Thursday 29 August 2013

A Kerfuffle in the Poultry Yard


The Poultry Yard by Melchior d'Hondecoeter

is one of my NGV favourites.  I am a sucker for pictures of poultry and whereas I can't afford even a small Hondecoeter, I am lucky enough to own a delightful little chook watercolour by Pat Cox, which gives me a lot of pleasure. However, very few painters are  in the same league as Melchior when it comes to poultry.  He is to feathers what Anthony van Dyck is to silk and satin: nobody does it better.


Many Dutch and Flemish painters of the Golden Age specialised in birds. Dead ones. They turned out endless numbers of still lifes featuring fruit and veg and dead poultry. Dead rabbits too, for good measure. Very realistic job they did, I'm not complaining.

But Melchior d'Hondecoeter, bless him, would have no truck with poultry about to be plucked and casseroled. His birds are not only alive, but by golly, they have a social life! They quarrel, they gossip, they cuddle tenderly, they strut arrogantly.

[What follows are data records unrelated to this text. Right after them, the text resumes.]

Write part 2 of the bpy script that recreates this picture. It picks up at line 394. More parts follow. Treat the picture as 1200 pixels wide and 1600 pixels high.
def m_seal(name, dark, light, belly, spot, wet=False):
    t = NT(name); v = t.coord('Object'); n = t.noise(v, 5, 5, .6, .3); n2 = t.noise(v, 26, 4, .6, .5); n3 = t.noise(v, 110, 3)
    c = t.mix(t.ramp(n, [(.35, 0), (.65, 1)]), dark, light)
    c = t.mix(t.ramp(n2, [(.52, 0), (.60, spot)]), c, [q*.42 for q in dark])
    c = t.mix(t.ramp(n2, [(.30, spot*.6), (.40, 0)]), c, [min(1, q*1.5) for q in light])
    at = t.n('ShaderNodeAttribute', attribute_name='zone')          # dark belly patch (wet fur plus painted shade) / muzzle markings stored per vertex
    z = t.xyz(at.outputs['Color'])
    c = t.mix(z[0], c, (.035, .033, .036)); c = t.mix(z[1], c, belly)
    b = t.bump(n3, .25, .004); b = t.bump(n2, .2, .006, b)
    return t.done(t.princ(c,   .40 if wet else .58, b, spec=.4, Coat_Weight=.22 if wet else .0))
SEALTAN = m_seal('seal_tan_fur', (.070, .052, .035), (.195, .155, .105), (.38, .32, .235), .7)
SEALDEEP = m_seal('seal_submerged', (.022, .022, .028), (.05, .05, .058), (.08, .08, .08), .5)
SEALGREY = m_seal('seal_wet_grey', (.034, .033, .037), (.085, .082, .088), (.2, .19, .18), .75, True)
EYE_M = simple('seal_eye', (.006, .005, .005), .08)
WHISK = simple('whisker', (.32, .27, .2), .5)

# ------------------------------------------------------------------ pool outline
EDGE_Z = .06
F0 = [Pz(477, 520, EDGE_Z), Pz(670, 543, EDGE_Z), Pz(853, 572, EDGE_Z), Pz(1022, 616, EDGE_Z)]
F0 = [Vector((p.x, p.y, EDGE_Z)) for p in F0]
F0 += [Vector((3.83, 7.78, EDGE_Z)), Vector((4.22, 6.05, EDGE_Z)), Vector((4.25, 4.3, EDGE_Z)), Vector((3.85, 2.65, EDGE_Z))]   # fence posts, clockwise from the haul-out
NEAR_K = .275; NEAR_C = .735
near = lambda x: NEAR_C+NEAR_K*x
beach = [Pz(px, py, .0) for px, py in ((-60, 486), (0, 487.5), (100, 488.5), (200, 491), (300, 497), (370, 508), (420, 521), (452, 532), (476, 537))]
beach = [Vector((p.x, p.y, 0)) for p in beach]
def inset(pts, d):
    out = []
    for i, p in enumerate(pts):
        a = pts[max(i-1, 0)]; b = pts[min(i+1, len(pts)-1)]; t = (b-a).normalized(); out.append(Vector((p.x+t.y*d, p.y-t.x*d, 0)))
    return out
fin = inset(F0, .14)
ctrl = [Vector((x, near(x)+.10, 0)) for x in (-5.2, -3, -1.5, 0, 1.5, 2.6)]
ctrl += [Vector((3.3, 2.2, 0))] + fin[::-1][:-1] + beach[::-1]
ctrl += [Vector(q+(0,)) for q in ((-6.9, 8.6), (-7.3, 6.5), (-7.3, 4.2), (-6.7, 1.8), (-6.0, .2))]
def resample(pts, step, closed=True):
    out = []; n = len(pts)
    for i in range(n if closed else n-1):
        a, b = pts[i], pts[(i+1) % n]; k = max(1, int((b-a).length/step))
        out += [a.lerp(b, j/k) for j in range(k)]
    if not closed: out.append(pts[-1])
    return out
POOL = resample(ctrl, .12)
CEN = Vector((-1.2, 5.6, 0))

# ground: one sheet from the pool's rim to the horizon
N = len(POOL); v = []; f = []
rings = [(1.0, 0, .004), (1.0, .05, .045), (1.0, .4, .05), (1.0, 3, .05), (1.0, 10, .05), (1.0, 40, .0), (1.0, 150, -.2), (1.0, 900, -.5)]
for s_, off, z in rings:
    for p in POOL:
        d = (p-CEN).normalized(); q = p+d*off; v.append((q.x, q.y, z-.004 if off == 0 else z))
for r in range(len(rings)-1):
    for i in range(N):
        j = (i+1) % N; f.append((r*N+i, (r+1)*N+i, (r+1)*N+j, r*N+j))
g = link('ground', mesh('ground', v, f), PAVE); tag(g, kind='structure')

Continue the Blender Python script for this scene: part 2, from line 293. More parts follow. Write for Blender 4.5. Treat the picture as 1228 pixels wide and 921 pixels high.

He liked to place his birds in park-like settings, often with a bit of statuary thrown in. He painted not only domestic fowls and poultry, but exotic birds which the Dutch merchant ships brought back from their new colonies in Africa, America and the East Indies. Peacocks, pelicans and parrots grace his canvases along with geese, hens and fighting cocks.
 

Hondecoeter was a very successful and prolific artist. His paintings are held in galleries around the world, but the first exhibition of a collection of his work was in 2010 at the Neue Nationalgalerie in Berlin, when the Dutch artist Willem de Rooij put together an installation he called "Intolerance, a three-dimensional collage". He juxtaposed 18 of Hondecoeter's bird paintings with a group of 18th century feathered objects from Hawaii: rather creepy masks, robes and heads associated with the religious practices of the indigenous people.  I skimmed lightly over the Hawaiian objects and enjoyed Melchior's birds.